The Games will begin Feb. 4 “amid atrocity crimes and other grave human rights violations by the Chinese government, 243 non-governmental organizations said in a joint-statement released by Human Rights Watch on Friday.

Governments should join a diplomatic boycott of the Olympics, and athletes and sponsors should not legitimize government abuses in China, it added.

The groups, which include Christian Solidarity Worldwide, ChinaAid and Religious Freedom Institute, called out the Games’ sponsors — Airbnb, Alibaba, Allianz, Atos, Bridgestone, Coca-Cola, Intel, Omega, Panasonic, P&G, Samsung, Toyota, and Visa — for not fulfilling their human rights due diligence responsibilities.

“These Games are taking place during a period of intense repression of fundamental human rights in the Uyghur Region, Tibet, Hong Kong, and even the very city where the Games will take place,” CSW’s founder and President Mervyn Thomas said.

“Across China, human rights lawyers have been disbarred, banned from leaving the country, detained and tortured, and Christians and other religious communities are facing unprecedented restrictions on their online religious activities even as their physical meeting spaces are shut down,” Thomas added.

The Chinese Communist government is committing genocide against the Uyghurs (a Muslim ethnic minority) of approximately 12 million people heavily concentrated in the Western province of Xinjiang, Dr. Richard Land, president emeritus and an adjunct professor of theology & ethics at Southern Evangelical Seminary, wrote in a recent column for The Christian Post.

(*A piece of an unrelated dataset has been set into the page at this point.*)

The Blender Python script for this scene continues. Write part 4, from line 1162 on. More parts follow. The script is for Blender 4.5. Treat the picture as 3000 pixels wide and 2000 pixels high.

“It’s been estimated that over 1 million residents of China’s Xinjiang Uyghur Autonomous Region have been detained in internment camps for the alleged purpose of ‘re-education’ and ‘de-radicalization,” wrote Dr. Land, who has also served as an executive editor and columnist for The Christian Post since 2011. “Those who have fled the region have spoken of the horrors of forced abortions and torture. There is no doubt that the impetus for this crime against humanity started at the very top of the CCP food chain.”

China has also often been accused of rights abuses against other religious minorities such as Christians, Tibetan Buddhists and Falun Gong practitioners. 

The International Olympics Committee has received much criticism for placing the Winter Games in China.

“It’s not possible for the Olympic Games to be a ‘force for good,’ as the International Olympic Committee claims, while the host government is committing grave crimes in violation of international law,” said HRW’s China Director Sophie Richardson.

“That the Winter Olympics is held in Beijing sends a signal to the world that Xi Jinping’s government is normal,” said Renee Xia, director of Chinese Human Rights Defenders. “When the world rationalizes away such an abusive situation, it makes it harder for victims to stand up against injustice.”

Since the Chinese government was awarded the Olympics in 2015, numerous serious human rights violations by Chinese authorities have been documented, the signatories to the statement added, noting that the IOC “has said that its human rights obligations, announced in 2017, do not apply to the 2022 Winter Games.”

The IOC “has not met its responsibilities under the United Nations Guiding Principles on Business and Human Rights by carrying out human rights due diligence despite the well-documented abuses in China,” the groups said.

“The spectacle of the Olympics cannot cover up genocide,” said Omer Kanat, executive director of the Uyghur Human Rights Project. “It’s hard to understand why anyone feels it’s even possible to celebrate international friendship and ‘Olympic values’ in Beijing this year.”

China has warned the participating athletes against speaking out about rights issues, especially against Chinese laws and regulations.

“Any behavior or speeches that is against the Olympic spirit, especially against Chinese laws and regulations, are also subject to certain punishment,” said Yang Shu, deputy director general of Beijing 2022’s International Relations Department, during a virtual briefing last Wednesday.

The United States, United Kingdom, Canada and Australia have announced diplomatic boycotts of the Beijing Olympics. 

Last year, the Trump administration designated China’s persecution of Muslims in Xinjiang — including mass internment, forced labor and forced sterilization — as “genocide” and “crimes against humanity.” The genocide designation has been maintained under the Biden administration. 

China has been labeled for years by the U.S. State Department as a “country of particular concern” for egregious religious freedom violations.